「安楽探偵」小林泰三
【内 容】
街いちばんの名探偵の元には、奇妙な依頼人ばかりがやって来る。
熱狂的ファンの中年男に、執拗に真似をされる恐怖を語る人気アイドル。(「アイドルストーカー」)
何者かに太る薬を盛られていると訴えるダイエットマニアの女。(「ダイエット」)
事務所から一歩も出ないものぐさな探偵の推理とは?
全編に仕掛けられた巧妙な罠と黒い笑い。奇才が放つ連作ミステリー。
【目 次】
「アイドルストーカー」
「消去法」
「ダイエット」
「食材」
「命の軽さ
「モリアーティ」
【感 想】
文庫オリジナルの連作短編集です。
4作はWeb文庫で発表されたものですが、最後の2話は、文庫書き下ろしです。
各編とも、ちょっっと変わった依頼が探偵事務所に持ち込まれますが、現場にも行かずに、たちどころに依頼された事柄を解決してしまうという、いわゆる「安楽椅子探偵」ものの話です。
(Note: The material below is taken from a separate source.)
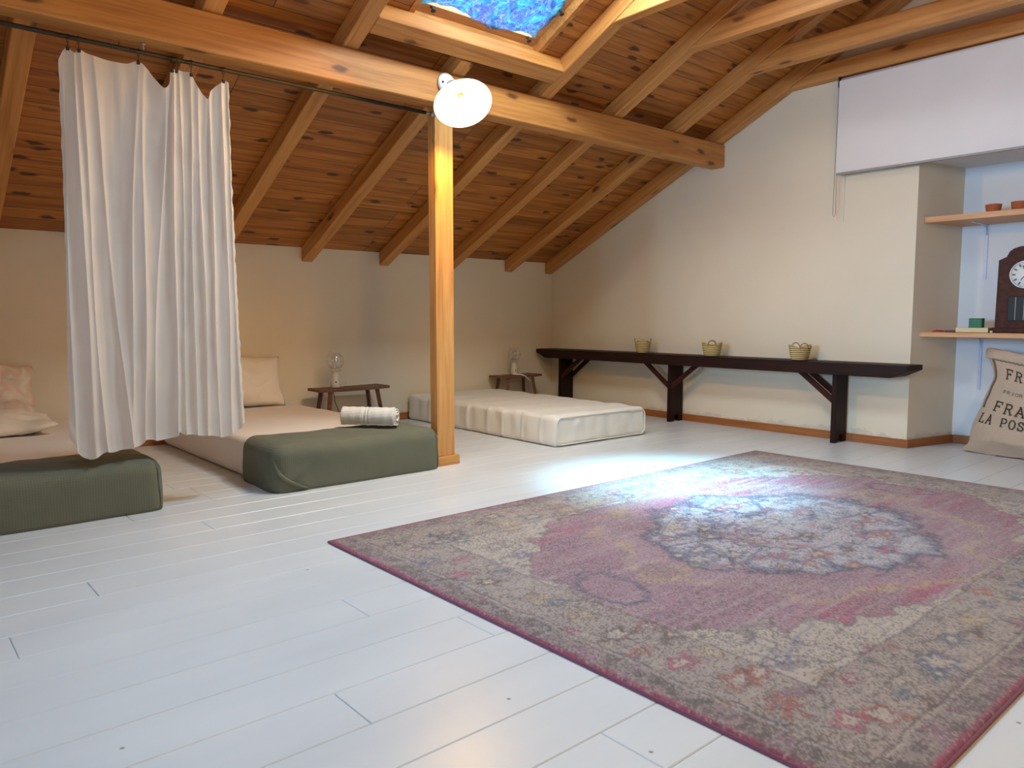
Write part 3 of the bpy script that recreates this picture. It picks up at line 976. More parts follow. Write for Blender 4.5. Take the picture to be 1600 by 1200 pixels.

でも、最初の2編は、その謎がほとんどの読者に読めてしまう程度の話です。
ちょっと面白かったのが、第3話の「ダイエット」ですが、何度読み返しても名探偵の出した答えにならないのです。突然のどんでん返しに唖然となってしまいました。
その後の話しも、ちょっと不可解な話だなと思いながら読み進めましたが、やはり最終話に連作短編全体にかかわるオチが用意されていました。
連作短編と言うよりは、6つの章に別れた長編と考えて読む方が良いのではと思います。
最初の2話のつまらない結末に、途中で投げ出してしまいそうでしたが、投げ出さずに良かった・・・というところでした。